Geçen zamanda, uzun görüşmeler sonucunda izin verildiği için olacak işçiler arasında Belediye-İş örgütlü. Kamu emekçileri bakımından ise, yaklaşık 13 aylık bir çalışma sonrasında Tüm Bel-Sen Denizli Şubesinin 2020 yılı temmuz ayında sağladığı örgütlenme, eylül ayına kadar sürdürülebildi. 2 Eylül-13 Eylül tarihleri arasındaki günlerde sendika üyesi bütün kamu emekçileri (memur, sözleşmeli memur) istifa etti. Tam da TİS görüşmeleri başlatılacakken ve kamu emekçileri tarafından TİS taslağı üzerine olumlu görüşler belirtilirken gelen istifaların nedenini Sayın Başkanın açıklamaları ışığında tekrar değerlendirmek gerektiğini düşünüyoruz.
Belediye Başkanı, Metropol TV’deki açıklamasında, memurlar hariç diğer tüm işçilerin sendikalı olduğunu, memurlar için de ayın 15’inden önce sendika üyeliği için görüşmelerin devam ettiğini söyledi.
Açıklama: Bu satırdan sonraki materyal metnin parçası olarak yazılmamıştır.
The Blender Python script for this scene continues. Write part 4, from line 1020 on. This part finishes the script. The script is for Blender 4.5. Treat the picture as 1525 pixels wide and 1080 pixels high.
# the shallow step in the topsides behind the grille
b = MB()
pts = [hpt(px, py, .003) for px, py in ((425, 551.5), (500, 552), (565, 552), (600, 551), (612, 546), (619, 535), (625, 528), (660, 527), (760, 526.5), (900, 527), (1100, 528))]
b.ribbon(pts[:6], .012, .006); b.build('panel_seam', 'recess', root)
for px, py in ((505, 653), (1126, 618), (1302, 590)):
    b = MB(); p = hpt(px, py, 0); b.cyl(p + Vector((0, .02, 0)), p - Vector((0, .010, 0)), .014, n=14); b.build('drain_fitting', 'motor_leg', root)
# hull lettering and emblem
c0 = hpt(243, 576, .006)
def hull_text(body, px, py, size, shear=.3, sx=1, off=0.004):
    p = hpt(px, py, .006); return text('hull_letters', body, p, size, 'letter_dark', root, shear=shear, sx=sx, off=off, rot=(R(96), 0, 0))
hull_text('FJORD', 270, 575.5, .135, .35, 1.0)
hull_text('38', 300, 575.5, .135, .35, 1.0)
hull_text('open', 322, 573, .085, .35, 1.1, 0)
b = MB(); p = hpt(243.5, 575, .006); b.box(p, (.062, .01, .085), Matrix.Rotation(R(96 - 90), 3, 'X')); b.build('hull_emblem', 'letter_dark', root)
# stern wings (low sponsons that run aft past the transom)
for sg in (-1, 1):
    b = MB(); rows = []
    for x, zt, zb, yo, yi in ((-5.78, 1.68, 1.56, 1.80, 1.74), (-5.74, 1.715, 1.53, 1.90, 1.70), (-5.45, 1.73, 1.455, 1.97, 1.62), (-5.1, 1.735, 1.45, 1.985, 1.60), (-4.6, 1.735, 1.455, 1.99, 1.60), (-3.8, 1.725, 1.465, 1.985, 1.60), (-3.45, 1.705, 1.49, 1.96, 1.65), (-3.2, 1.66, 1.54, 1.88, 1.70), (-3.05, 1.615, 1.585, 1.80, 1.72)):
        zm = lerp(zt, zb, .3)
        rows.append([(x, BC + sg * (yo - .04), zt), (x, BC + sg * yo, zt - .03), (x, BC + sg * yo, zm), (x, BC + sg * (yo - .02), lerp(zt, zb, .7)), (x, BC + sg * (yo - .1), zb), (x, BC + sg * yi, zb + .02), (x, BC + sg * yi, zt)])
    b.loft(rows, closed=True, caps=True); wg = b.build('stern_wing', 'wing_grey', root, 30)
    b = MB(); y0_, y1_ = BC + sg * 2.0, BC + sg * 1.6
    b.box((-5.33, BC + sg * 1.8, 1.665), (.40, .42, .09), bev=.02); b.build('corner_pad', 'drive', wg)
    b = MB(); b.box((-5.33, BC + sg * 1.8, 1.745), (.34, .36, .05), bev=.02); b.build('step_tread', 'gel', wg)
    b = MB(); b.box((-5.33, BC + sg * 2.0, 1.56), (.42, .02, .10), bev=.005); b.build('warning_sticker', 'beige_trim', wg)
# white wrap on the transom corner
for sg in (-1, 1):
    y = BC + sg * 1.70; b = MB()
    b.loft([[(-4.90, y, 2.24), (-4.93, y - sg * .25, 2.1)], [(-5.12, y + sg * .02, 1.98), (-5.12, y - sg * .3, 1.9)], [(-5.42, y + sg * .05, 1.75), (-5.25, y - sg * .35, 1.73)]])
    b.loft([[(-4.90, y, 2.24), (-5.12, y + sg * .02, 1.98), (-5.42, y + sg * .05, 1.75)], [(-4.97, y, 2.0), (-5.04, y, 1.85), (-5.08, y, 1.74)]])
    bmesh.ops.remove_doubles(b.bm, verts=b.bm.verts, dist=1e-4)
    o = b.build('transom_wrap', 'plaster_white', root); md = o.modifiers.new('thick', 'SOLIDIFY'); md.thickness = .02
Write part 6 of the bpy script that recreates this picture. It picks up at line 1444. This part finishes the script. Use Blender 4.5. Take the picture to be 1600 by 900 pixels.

Kiminle görüşüyor bilmiyoruz ama sendikal örgütlenmenin başkanla yani işverenle değil, sendikalı olacak olan emekçilerle görüşüleceğini biliyoruz.
Sonuç olarak; Honaz Belediye Başkanı, etik ve hukuk dışı bir ses kaydı kullanılarak zor durumda bırakılmak isteniyor. Kendisi kayıttaki küfür içerikli sözlerin montaj olduğunu iddia ediyor. Doğru da olabilir. Sonuçta konu yargıya taşınmıştır ve teknik incelemeler sonucunda gerçek ortaya çıkacaktır.
Ancak; Sayın Başkan da konumu itibari ile bir işverendir ve hiçbir işveren, karşısında sağlam duracak bir sendikal örgütlenme istemez. Başkan da yaptığı tüm açıklamalarda kendisinden izin alınmadığını vurgulamaktadır. İşçi ve emekçilerin sınıf bilincinden yoksun, örgütsüz ve korkutulmuş olmasından kaynaklı yapılagelen pervasızlıklar sonucunda sendika seçme hakkını kullanmaması işverenlere kendi istediği sendikanın örgütlenmesine izin verme yolunu açmıştır.
Sendikal örgütlenme özgürlüğünün önüne engel çıkarma, işverenin işçi ve emekçilerin üye olacağı sendikaya müdahale etmesi Anayasa ve yasalara göre suç teşkil etmektedir.